Os termômetros de rua marcavam 33 graus quando saltei do ônibus no cruzamento da Afrânio com a San Martin. Carregando as comprinhas de Natal, andei até o prédio da minha avó para dar uma alô e contar as poucas novidades da semana. O porteiro/zelador era um nordestino de uns 60 anos, de rosto retalhado pelo sol e pelos tempos, que sempre usava bermuda e camiseta, e se chamava "seu" Zé ou "seu"Antônio, ou algo assim. Abri o primeiro portão com minha própria chave e já me preparava para abrir a segunda, quando a mesma foi aberta antes. Achei que tivesse sido aberta pelo "seu" Zé, "seu" Antônio, ou algo assim. Mas estava enganado. O que surgiu à minha frente me fez lembrar, sem muito alarde ou pânico, da canção homônima do Black Sabbath (vide primeiro e sublime disco da banda...).

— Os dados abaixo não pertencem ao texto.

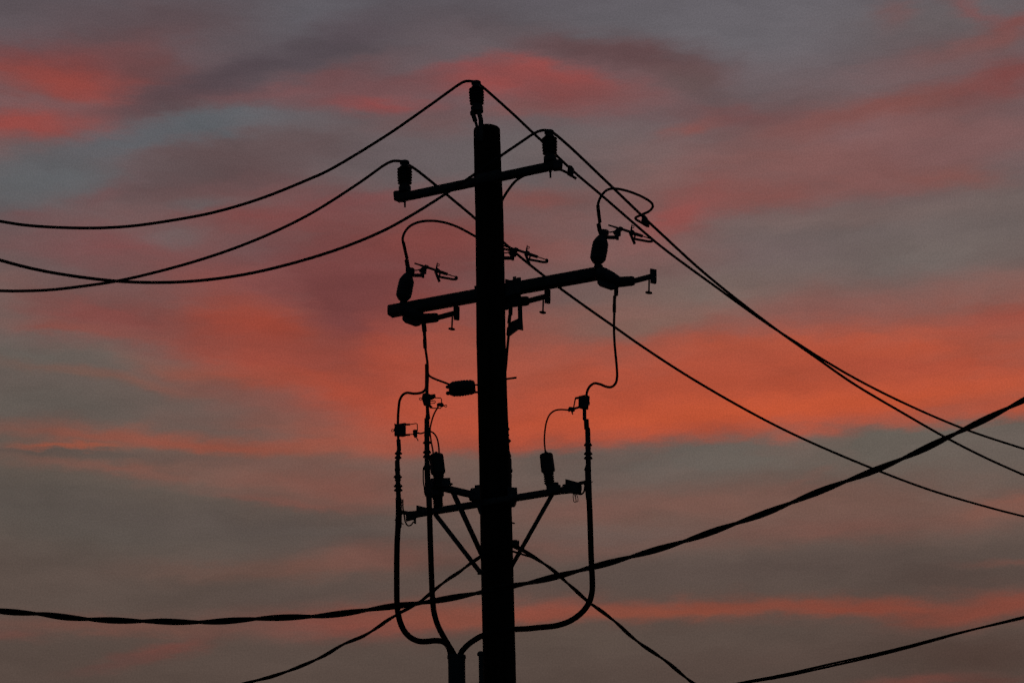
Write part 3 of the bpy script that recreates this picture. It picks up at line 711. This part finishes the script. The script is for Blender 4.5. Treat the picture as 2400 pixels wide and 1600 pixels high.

Bermuda folgada, camisa de botão vermelha completamente aberta, expondo um barrigão de vagabundo profissional, e chinelos. O que congelava qualquer espinha dorsal pouco experiente, entretanto, eram aqueles olhos azuis e aquele olhar de assassino, o todo encravado em uma armação de óculos fina que, por sua vez, se equilibrava em uma cabeça quadrada cujo único adorno era uma cabeleira loira e encaracolada.
Sem nome, sem profissão, e, até prova do contrário, nenhum som emitido por aquela boca de lábios finos e pétreos. Tudo que sei é que o sujeito bizarro mora no segundo ou terceiro andar, fuma feito uma chaminé – o jardim da minha avó agradece as inúmeras guimbas... – e vive às turras e aos berros com os pais (o pai faleceu há uns dois anos, e o cara mora com a mãe, uma senhora que sai para almoçar pontualmente ao meio-dia no self-service da padaria...).
Minha avó jura pelo sangue de todos os times do América F.C. que o bizarro em questão tem problemas com drogas, álcool e jogatina. Ou seja: o sujeito é bizarro E uma bomba atômica ambulante. Não diz uma palavra sequer, dá pequenas saídas pelo quarteirão, e volta para a sua toca com a mesma e sinistra desenvoltura.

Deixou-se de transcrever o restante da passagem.